Nevertheless, many in Mexico believe that the use of federal muscle to impose order in the town will only cause the situation to deteriorate. Two weeks ago, the leaders of two large Marxist rebel groups – the People's Army and the Lucio Cabanas Revolutionary Movement – delivered an ultimatum to the country's central government announcing that they would launch an armed revolt if the authorities took violent action against the protesting teachers in Oaxaca. By all appearances, the most recent moves by the federal authorities may provoke the insurgents to radical action.
Reuters Photo: A member of the Popular Assembly of Oaxaca (APPO) holds a Mexican flag in front of federal forces in Oaxaca on October 29, 2006.

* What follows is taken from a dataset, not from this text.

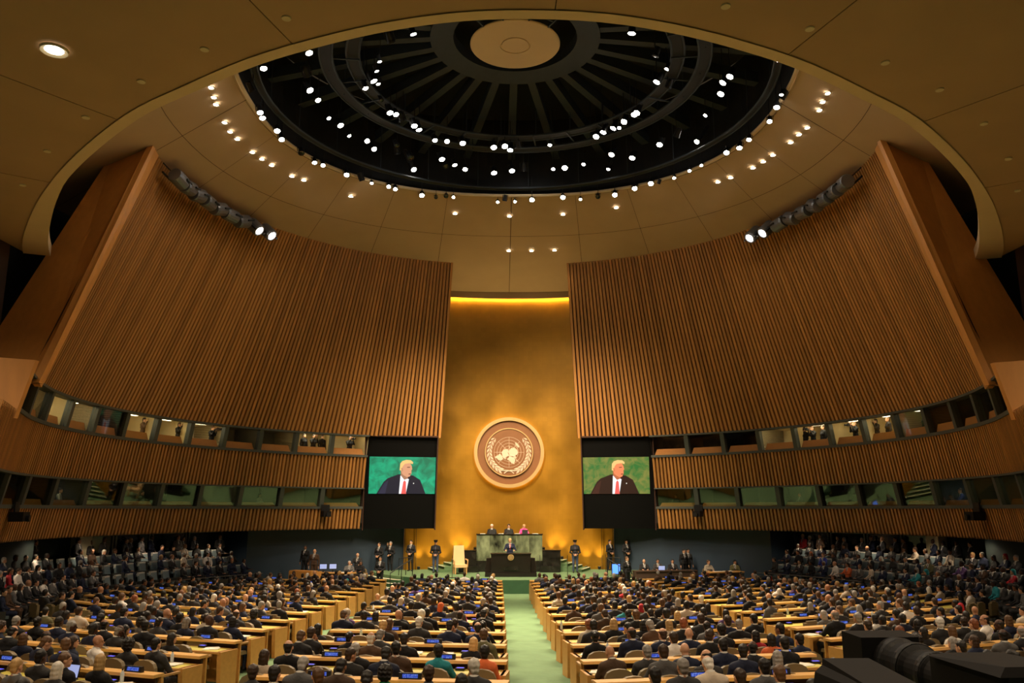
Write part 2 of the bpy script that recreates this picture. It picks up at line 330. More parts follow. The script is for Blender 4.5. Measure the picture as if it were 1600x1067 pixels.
# ---- interpreters' booths
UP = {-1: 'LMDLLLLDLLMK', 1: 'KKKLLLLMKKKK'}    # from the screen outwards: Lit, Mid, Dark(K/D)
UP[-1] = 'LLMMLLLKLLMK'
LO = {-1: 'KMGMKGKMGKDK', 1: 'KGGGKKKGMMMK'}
wn = 0
for s in (-1, 1):
    for lvl, (z0, z1, aend, states, n) in enumerate(((7.27, 8.33, 117, UP[s], 12), (4.35, 5.36, 125, LO[s], 12))):
        for i in range(n):
            wn += 1
            a, b = A_BOOTH + (rad(aend) - A_BOOTH) * i / n, A_BOOTH + (rad(aend) - A_BOOTH) * (i + 1) / n
            st = states[i]; lit = {'L': 'lit cream', 'M': 'dim cream', 'K': 'dark', 'D': 'dark', 'G': 'dim green'}[st]
            root = empty('window_%d' % wn, pol(s, (a + b) / 2, wall_r(z0), z0))
            tag(root, f'{lit} {"upper" if lvl == 0 else "lower"} booth window, {ORD[i]} from the {SIDE[s]} video screen', 'window', kind='structure')
            inv = root.location
            def P(an, R, z): return pol(s, an, R, z) - inv
            g = MB()   # leaning mullion
            w = 0.007
            g.hexa([P(b - w, wall_r(z0) - .06, z0), P(b + w, wall_r(z0) - .06, z0), P(b + w, wall_r(z0) + .2, z0), P(b - w, wall_r(z0) + .2, z0),
                    P(b - w, wall_r(z1) - .06, z1), P(b + w, wall_r(z1) - .06, z1), P(b + w, wall_r(z1) + .2, z1), P(b - w, wall_r(z1) + .2, z1)])
            g.build('mullion', 'booth_trim', root)
            g = MB()   # pane
            g.hexa([P(a + w, wall_r(z0) + .08, z0), P(b - w, wall_r(z0) + .08, z0), P(b - w, wall_r(z0) + .1, z0), P(a + w, wall_r(z0) + .1, z0),
                    P(a + w, wall_r(z1) + .08, z1), P(b - w, wall_r(z1) + .08, z1), P(b - w, wall_r(z1) + .1, z1), P(a + w, wall_r(z1) + .1, z1)])
            g.build('pane', 'glass_clear' if lvl == 0 else 'glass_green', root)
            g = MB(); h = 0.36 if lvl == 0 else 0.22; r0 = wall_r(z0) + .22   # wooden board behind the sill
            g.hexa([P(a + w, r0, z0), P(b - w, r0, z0), P(b - w, r0 + .1, z0), P(a + w, r0 + .1, z0), P(a + .016, r0, z0 + h), P(b - .016, r0, z0 + h), P(b - .016, r0 + .1, z0 + h), P(a + .016, r0 + .1, z0 + h)])
            g.build('sill_board', 'sill_wood', root)
            g = MB(); R0, R1 = wall_r(z0) + .2, wall_r(z0) + 2.3; zt = z1 + .12; zb = z0 - .58
            c = [P(a, R0 + .45, zb), P(b, R0 + .45, zb), P(b, R1, zb), P(a, R1, zb), P(a, R0 - .4, zt), P(b, R0 - .4, zt), P(b, R1, zt), P(a, R1, zt), P(a, R0 + .4, z0), P(b, R0 + .4, z0), P(a, R0 - .12, z0), P(b, R0 - .12, z0)]
            g.add(c, [(0, 1, 2, 3), (4, 5, 6, 7), (1, 2, 6, 5, 11, 9), (2, 3, 7, 6), (3, 0, 8, 10, 4, 7), (0, 1, 9, 8), (8, 9, 11, 10)])
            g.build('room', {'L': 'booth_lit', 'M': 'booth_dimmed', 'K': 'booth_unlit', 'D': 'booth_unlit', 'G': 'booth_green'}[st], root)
            if st in 'LM' or (st == 'G' and i % 2):
                g = MB(); m_ = (a + b) / 2; R = R0 + .30
                g.hexa([P(m_ - .03, R - .14, zt - .07), P(m_ + .03, R - .14, zt - .07), P(m_ + .03, R + .14, zt - .07), P(m_ - .03, R + .14, zt - .07),
                        P(m_ - .03, R - .14, zt - .01), P(m_ + .03, R - .14, zt - .01), P(m_ + .03, R + .14, zt - .01), P(m_ - .03, R + .14, zt - .01)])
                g.build('ceiling_lamp', 'booth_lamp' if st == 'L' else 'booth_lamp_dim', root)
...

Meanwhile, the political situation in Mexico is such that more and more people are talking about the impossibility of averting civil war. The country held its presidential elections in June, and the results of the elections have split the country in two. The left-wing candidate, Andres Manuel Lopez Obrador, lost to Felipe Calderon, the candidate from the ruling PAN party, by less than 0.5%. Leftist groups practically paralyzed the country for months after the elections: they were not convinced to disband their thousands-strong protests in Mexico City's Socalo Square until September, and passions are still running high. The state of Oaxaca is one of the strongholds of support for Lopez Obrador and the Mexican left wing. If the Marxist groups really do start a war with the government, the unrest could easily spill over into the states neighboring Oaxaca.

President Fox's term in office expires on December 1, after which the presidency will be assumed by his fellow party member Felipe Calderon, whose victory in the elections is still being contested by left-wing groups. It is possible that the month before the inauguration will see dramatic events that could lead to major bloodshed and regime change in Mexico.